Valihura's plan poses several problems. First, the Transportation Trust Fund is already short of the dollars it needs to address important transportation problems that are currently limiting economic development in the State. Valihura's proposal would permanently divert these crucial dollars to a non-transportation use. Second, the construction made possible because of the surety of income in the TTF provides jobs that are especially needed during these difficult economic times. State spending on open land produces no jobs. Third, the precedent set by raiding the Transportation Trust Fund for something like the purchase of open space will lead others with vested interests to seek additional Trust Fund dollars for projects deemed more worthy, such as housing for the disabled. Fourth, raiding the TTF would impact the Fund's bond rating. Delaware enjoys the highest bond rating because of its strict fiscal process and limits, such as the DEFAC projections, its 98% rule, and its rainy-day fund that is not readily tapped as it is in other states. The Transportation Trust Fund enjoys that same surety because its income is designated and we have not raided the fund for non-transportation uses. We risk our good rating -- the loss of which would cost us much more in the long run -- by threatening to raid the Fund.

Chief Justice Norman Veasey's Warning

On January 6th Delaware Chief Justice E. Norman Veasey's comments at a round-table discussion on executive compensation sponsored by the University of Delaware's Center for Corporate Governance and the Harvard Business Review made The Wall Street Journal. In an article by Tom Becker, Justice Veasey was quoted as saying, "If directors claim to be independent by saying, for example, that they base decisions on some performance measure and don't do so, or if they are disingenuous or dishonest about it, it seems to me that the courts in some circumstances could treat their behavior as a breach of the fiduciary duty of good faith" and that he "would urge boards of directors to demonstrate their independence, hold executive sessions and follow governance procedures sincerely and effectively, not only as a guard against the intrusion of the federal government but as a guard against anything that might happen to them in court from a properly presented complaint." Becker, which called Justice Veasey's comments "a warning shot for those who set executive pay packages," noted that "experts" said the comments were a "departure from the court's traditional take," and "extremely significant" in signaling that the Delaware courts may review compensation and the independence of boards from CEOs.

County Council at 13

Unless this General Assembly changes the Delaware Code, New Castle County Council will expand from seven to thirteen members in 2004. Currently there are six councilmanic districts and the President of Council is elected in presidential-election years.
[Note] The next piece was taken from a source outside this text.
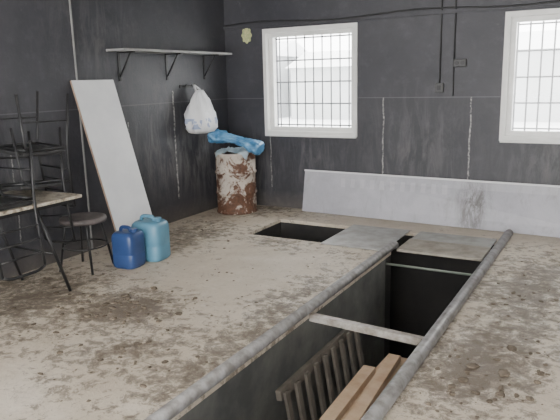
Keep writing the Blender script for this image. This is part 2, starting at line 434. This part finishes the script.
# ------------------------------------------------------------------ barrel + bags
bc = Vector((-4.13,6.19,0))
b = B('rusty_barrel')
R=.245; H=.74
prof=[(0,R*.96),(0,R+.008),(.02,R+.008),(.025,R)]
for zc in (.25,.50):
    prof += [(zc-.02,R),(zc-.008,R+.012),(zc+.008,R+.012),(zc+.02,R)]
prof += [(H-.025,R),(H-.02,R+.008),(H,R+.008),(H,R-.01),(H-.02,R-.012)]
b.loft(bc,[(z,r,r,2) for z,r in prof],'barrel',40); b.done()
def sheet(name, c, sx, sy, ang, k, h0, seed, rest, edge_r):
    b = B(name); n=30; V=[]
    for i in range(n):
        row=[]
        for j in range(n):
            u=i/(n-1)-.5; w=j/(n-1)-.5
            x=u*sx; y=w*sy
            X=x*math.cos(ang)-y*math.sin(ang); Y=x*math.sin(ang)+y*math.cos(ang)
            p=Vector((c[0]+X,c[1]+Y,0))
            nz=abs(mnoise.noise(Vector((X*9+seed,Y*9,seed))))*.05+abs(mnoise.noise(Vector((X*22,Y*20+seed,seed))))*.04
            d=(Vector((p.x,p.y))-Vector((bc.x,bc.y))).length
            z=rest+h0*max(0,1-(abs(u)*2)**2)*max(0,1-(abs(w)*2)**2)+nz+.008
            if d>edge_r:
                e=d-edge_r; z-=e*1.6; q=(Vector((p.x,p.y))-Vector((bc.x,bc.y))).normalized()
                p.x-=q.x*e*.5; p.y-=q.y*e*.5
            p.z=z; row.append(b.v(p))
        V.append(row)
    for i in range(n-1):
        for j in range(n-1): b.face([V[i][j],V[i+1][j],V[i+1][j+1],V[i][j+1]],k,True)
    o=b.done(); m=o.modifiers.new('t','SOLIDIFY'); m.thickness=.003; return o
sheet('pale_plastic_film',(bc.x+.02,bc.y-.02),.42,.44,.3,'tarp2',.02,3.1,H+.0,.262)
b = B('rolled_blue_tarp')
P0,P1=Vector((-4.36,6.02,.95)),Vector((-3.72,6.13,.795)); nn=60; m_=48; rings=[]
ax=(P1-P0).normalized(); u=(Vector((0,0,1))-ax*ax.z).normalized(); w=ax.cross(u)
for i in range(nn):
    t=i/(nn-1); c=P0.lerp(P1,t)+Vector((0,0,.03*math.sin(t*math.pi)))
    rw=.11+.03*math.sin(t*9)+.01*t; rh=.060+.014*math.sin(t*7+1)
    if i==0 or i==nn-1: rw*=.8; rh*=.75
    L_=[]
    for j in range(m_):
        a=2*math.pi*j/m_; ca,sa=math.cos(a),math.sin(a)
        k=1+.34*mnoise.noise(Vector((ca*2.4,sa*2.4,t*8)))+.20*mnoise.noise(Vector((ca*6,sa*6,t*18)))+.06*math.sin(5*a+t*9)
        L_.append(b.v(c+u*sa*rh*k+w*ca*rw*k))
    rings.append(L_)
for A_,C_ in zip(rings,rings[1:]):
    for j in range(m_): b.face([A_[j],A_[(j+1)%m_],C_[(j+1)%m_],C_[j]],'tarp',True)
b.face(rings[0][::-1],'tarp'); b.face(rings[-1],'tarp')
b.done()

b = B('plastic_bag')
cx,cy=-4.33,5.80
def fold(p,t,z):
    k=.014*math.sin(7*t+z*14)+.035*mnoise.noise(Vector((math.cos(t)*2,math.sin(t)*2,z*7)))
    q=Vector((p.x-cx,p.y-cy,0)); L=q.length or 1
    p=p+q/L*k
    p.x=max(p.x,XL+.01); return p
b.loft((cx,cy,0),[(1.00,.04,.10,2),(1.01,.10,.17,2.4),(1.06,.13,.215,2.6),(1.14,.13,.225,2.5),(1.23,.12,.22,2.3),(1.31,.10,.19,2),(1.39,.065,.14,2),(1.46,.035,.085,2),(1.50,.02,.04,2)],'bag',48,0,fold)
for s_ in (-1,1):
    b.bend([(cx,cy+s_*.07,1.42),(cx-.02,cy+s_*.045,1.50),(XL+.07,cy,1.562)],.012,'bag',n=8)
b.done()
b = B('wall_hook')
b.box((XL,cy-.17,1.53),(XL+.012,cy+.05,1.56),'black'); b.tube([(XL+.005,cy,1.55),(XL+.07,cy,1.55),(XL+.08,cy,1.575)],.006,'black',8)
b.tube([(XL+.005,cy-.14,1.55),(XL+.07,cy-.14,1.55),(XL+.08,cy-.14,1.575)],.006,'black',8); b.done()

# ------------------------------------------------------------------ canisters
def canister(name,c,rx,ry,h,ang,k,cap):
    b=B(name)
    rings=[(0,rx*.9,ry*.9,4),(.012,rx*.98,ry*.98,4.5),(.03,rx,ry,5),(h*.36,rx,ry,5),(h*.37,rx*.99,ry*.99,5),(h*.38,rx,ry,5),
      (h*.80,rx,ry,5),(h*.87,rx*.95,ry*.95,4.5),(h*.92,rx*.82,ry*.82,4),(h*.925,rx*.5,ry*.5,3)]
    b.loft(c,rings,k,48,ang)
    ca,sa=math.cos(ang),math.sin(ang)
    def P(x,y,z): return (c[0]+x*ca-y*sa,c[1]+x*sa+y*ca,c[2]+z)
    b.bend([P(-rx*.62,0,h*.90),P(-rx*.55,0,h*1.03),P(rx*.25,0,h*1.03),P(rx*.32,0,h*.90)],.017,k,.04,12)
    b.loft(P(rx*.58,0,0),[(h*.9,.03,.03,2),(h*.96,.03,.03,2)],k,20)
    b.loft(P(rx*.58,0,0),[(h*.955,.036,.036,2),(h*1.01,.034,.034,2)],cap,20)
    b.done()
canister('blue_canister',(-3.745,3.85,0),.118,.112,.345,.1,'blue','blue')
canister('teal_canister',(-3.72,4.12,0),.150,.126,.390,.15,'teal','teal')

# ------------------------------------------------------------------ stool
b=B('stool'); c=Vector((-4.03,3.62,0))
b.loft(c,[(.43,.175,.175,2),(.432,.195,.195,2),(.45,.20,.20,2),(.47,.195,.195,2),(.478,.17,.17,2)],'seatbrown',36)
for a in (45,135,225,315):
    t=math.radians(a+12); u=Vector((math.cos(t),math.sin(t),0))
    b.bend([c+u*.05+Vector((0,0,.422)),c+u*.15+Vector((0,0,.422)),c+u*.23+Vector((0,0,.008))],.011,'black',.03)
b.tube([c+Vector((math.cos(t),math.sin(t),0))*.188+Vector((0,0,.22)) for t in [2*math.pi*i/24 for i in range(25)]],.007,'black',8,False)
b.done()

# ------------------------------------------------------------------ table
b=B('dining_table')
TX0,TX1,TY0,TY1=-4.38,-3.68,2.15,3.32
b.box((TX0,TY0,.725),(TX1,TY1,.75),'table',bevel=.004)
b.box((TX0+.05,TY0+.05,.69),(TX1-.05,TY1-.05,.724),'black')
b.bend([(TX1-.06,2.93,.70),(TX1-.01,3.12,.01)],.013,'black'); b.bend([(TX0+.1,2.93,.70),(TX0+.1,3.14,.01)],.013,'black')
b.bend([(TX1-.06,2.55,.70),(TX1-.01,2.32,.01)],.013,'black'); b.bend([(TX0+.1,2.55,.70),(TX0+.1,2.32,.01)],.013,'black')
b.tube([(TX0+.1,3.04,.33),(TX1-.035,3.04,.33)],.010,'black'); b.tube([(TX0+.1,2.44,.33),(TX1-.035,2.44,.33)],.010,'black')
b.done()

# ------------------------------------------------------------------ chairs (stored upside-down on the table)
def chair(name, xf):
    b=B(name); b.xf=xf; w=.19
    for s_ in (-1,1):
        b.bend([(s_*w,.23,0.01),(s_*w,.20,.44),(s_*w*.98,.215,.60),(s_*w*.93,.26,.92)],.011,'black',.05)
        b.bend([(s_*w,-.22,0.01),(s_*w,-.17,.43),(s_*w,.18,.43)],.011,'black',.05)
        b.tube([(s_*w,-.19,.22),(s_*w,.215,.22)],.007,'black')
    b.tube([(-w,-.17,.43),(w,-.17,.43)],.010,'black'); b.tube([(-w,.19,.43),(w,.19,.43)],.010,'black')
    for z,y in ((.62,.22),(.72,.234),(.82,.248)): b.tube([(-w*.96,y,z),(w*.96,y,z)],.008,'black')
    b.bend([(-w*.93,.26,.92),(-w*.6,.265,.945),(w*.6,.265,.945),(w*.93,.26,.92)],.011,'black',.05)
    b.box((-.20,-.20,.442),(.20,.18,.475),'seat',bevel=.012)
    b.done()
def inv(loc, yaw, tilt=0, tilt2=0):
    return Matrix.Translation(loc) @ Matrix.Rotation(math.radians(yaw),4,'Z') @ Matrix.Rotation(math.radians(tilt),4,'X') @ Matrix.Rotation(math.radians(tilt2),4,'Y') @ Matrix.Rotation(math.pi,4,'X') @ Matrix.Translation((0,0,-.475))
chair('dining_chair', inv((-3.88,2.68,.752), 90))
chair('dining_chair', inv((-4.07,3.12,.80), 180, 4, 6))
chair('dining_chair', inv((-4.08,3.20,1.08), 176, 1, -3))

# ------------------------------------------------------------------ small wall things
b=B('power_socket'); b.box((-1.60,YB-.045,1.68),(-1.47,YB,1.76),'socket',bevel=.006)
for x in (-1.565,-1.505): b.tube([(x,YB-.05,1.72),(x,YB-.044,1.72)],.022,'black',16)
b.done()
b=B('light_switch'); b.box((-1.79,YB-.035,1.42),(-1.70,YB,1.52),'socket',bevel=.006); b.box((-1.765,YB-.042,1.445),(-1.725,YB-.034,1.495),'black'); b.done()
b=B('wall_cable')
b.tube([(-1.745,YB-.012,3.05),(-1.745,YB-.012,1.52)],.008,'cable'); b.tube([(-1.60,YB-.012,3.05),(-1.60,YB-.012,1.76)],.008,'cable')
pts=[(XL+.02+(XR-XL-.1)*i/30,YB-.035,2.27+.02*math.sin(i*.8)) for i in range(31)]
b.tube(pts,.008,'cable'); b.tube([(-1.60,YB-.012,1.68),(-1.60,YB-.012,1.38)],.006,'cable')
b.done()
b=B('wall_emblem')
pts=[]
for i in range(48):
    a=2*math.pi*i/48; r=.068*(1+.10*math.cos(8*a)); pts.append((math.cos(a)*r, math.sin(a)*r*1.35))
Fv=[b.v((-4.16+x,YB-.012,2.14+z)) for x,z in pts]; Gv=[b.v((-4.16+x,YB-.001,2.14+z)) for x,z in pts]
b.face(Fv,'yellow'); b.face(Gv[::-1],'yellow')
for i in range(48): b.face([Fv[i],Fv[(i+1)%48],Gv[(i+1)%48],Gv[i]],'yellow')
b.tube([(-4.16,YB-.020,2.14),(-4.16,YB-.011,2.14)],.036,'yellow',28)
b.done()

# ------------------------------------------------------------------ debris
def clods(name, spots, k):
    b=B(name)
    for (cx,cy,sp,n,r0,r1) in spots:
        for _ in range(n):
            x=random.gauss(cx,sp); y=random.gauss(cy,sp); r=r0+(r1-r0)*random.random()**3
            if x<XL+.1 or y>6.3 or y<.6: continue
            if PX0-.1<x<PX1+.1 and y<6.1: continue
            if -3.5<x<-.8 and 5.15<y<6.15: continue
            if x<-3.5 and 3.6<y<4.6: continue
            if (Vector((x,y))-Vector((bc.x,bc.y))).length<.32: continue
            res=bmesh.ops.create_icosphere(b.bm,subdivisions=1,radius=1)
            sx,sy,sz=r*random.uniform(.7,1.5),r*random.uniform(.7,1.5),r*random.uniform(.25,.5)
            for v in res['verts']:
                q=v.co*random.uniform(.7,1.2); v.co=Vector((x+q.x*sx,y+q.y*sy,max(0,sz*.6+q.z*sz)))
            for f in {f for v in res['verts'] for f in v.link_faces}: f.material_index=b.mi(k)
    b.done()
clods('dirt_clods',[(-3.1,3.1,.14,60,.004,.036),(-2.85,2.95,.3,80,.003,.026),(-2.4,2.5,.3,70,.003,.024),(-3.4,3.0,.35,70,.003,.022),(-3.0,4.6,.7,60,.003,.013),
  (-.45,4.3,.3,70,.003,.022),(-.4,3.4,.3,100,.003,.032),(-.62,3.0,.2,60,.003,.022),(-2.2,3.8,.5,60,.003,.013),(-3.9,5.3,.4,50,.003,.018),(-.3,5.2,.4,40,.003,.015)],'clod')

# ------------------------------------------------------------------ light + camera
w=bpy.data.worlds.new('overcast_sky'); S.world=w; w.use_nodes=True
nt=w.node_tree; bg=nt.nodes['Background']; bg.inputs[0].default_value=(1,.985,.97,1)
tc=N(nt,'ShaderNodeTexCoord').outputs['Generated']; sep=N(nt,'ShaderNodeSeparateXYZ'); nt.links.new(tc,sep.inputs[0])
mr=N(nt,'ShaderNodeMapRange'); nt.links.new(sep.outputs[1],mr.inputs[0])
mr.inputs[1].default_value=-.5; mr.inputs[2].default_value=.5; mr.inputs[3].default_value=11; mr.inputs[4].default_value=15
nt.links.new(mr.outputs[0],bg.inputs[1])

F=Vector((-.4828,.8499,-.2113)); R=Vector((.8718,.4893,-.0239))
F.normalize(); R=(R-F*R.dot(F)).normalized(); U=R.cross(F)
cam=bpy.data.cameras.new('camera'); co=bpy.data.objects.new('camera',cam); S.collection.objects.link(co)
mw=Matrix.Identity(4)
for i in range(3): mw[i][0]=R[i]; mw[i][1]=U[i]; mw[i][2]=-F[i]
mw[0][3],mw[1][3],mw[2][3]=0,0,1.6
co.matrix_world=mw
cam.sensor_width=36; cam.lens=36*605/560; cam.clip_start=.05
S.camera=co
Each existing council district will be split into two districts. This reapportionment must be completed on or before January 1, 2004. Existing members of Council elected in 2002 continue their terms until the 2006 general election. In 2004, six additional members will be elected from the newly-created districts and serve until the 2008 general election. To run for Council, a candidate need only be at least 24 years old and have lived in the district for one year prior to the election. New Castle County Office of Finance has estimated that the startup costs (offices and equipment) for the Council expansion will be between $1.25 and $1.4 million and that the annual operations cost will be $700,000. A one-percent property tax increase produces $650,000.

When the General Assembly made this change to the Code, it also decided that members of Council could not be trusted to behave properly following an election, so the lame-duck period for New Castle County Council (but not the General Assembly) was abolished, and members take office on the first Wednesday in November following the general election.

Currently, multiple civic activists are positioning themselves to run for Council in 2004 when there will be at least six open seats. The change on Council is expected to be profound.

Wilmapco Regional Transportation Plan 2005

After several years in preparation, the Final Draft of the WILMAPCO Regional Transportation Plan 2025 (RTP 2025) is available for pubic review. The thirty-day comment period, from February 3 to March 5, 2003, includes Public Meetings on February 4th in Elkton, MD, February 10th in Newark, DE, and February 12th in Wilmington, DE. The Committee of 100 had significant input into the long-range transportation plan in its early stages and encouraged WILMAPCO to recognize, in its plan, the federal goal of supporting economic development. This final draft summarizes three general goals: to improve quality of life; to transport people and goods, and to support economic activity and growth.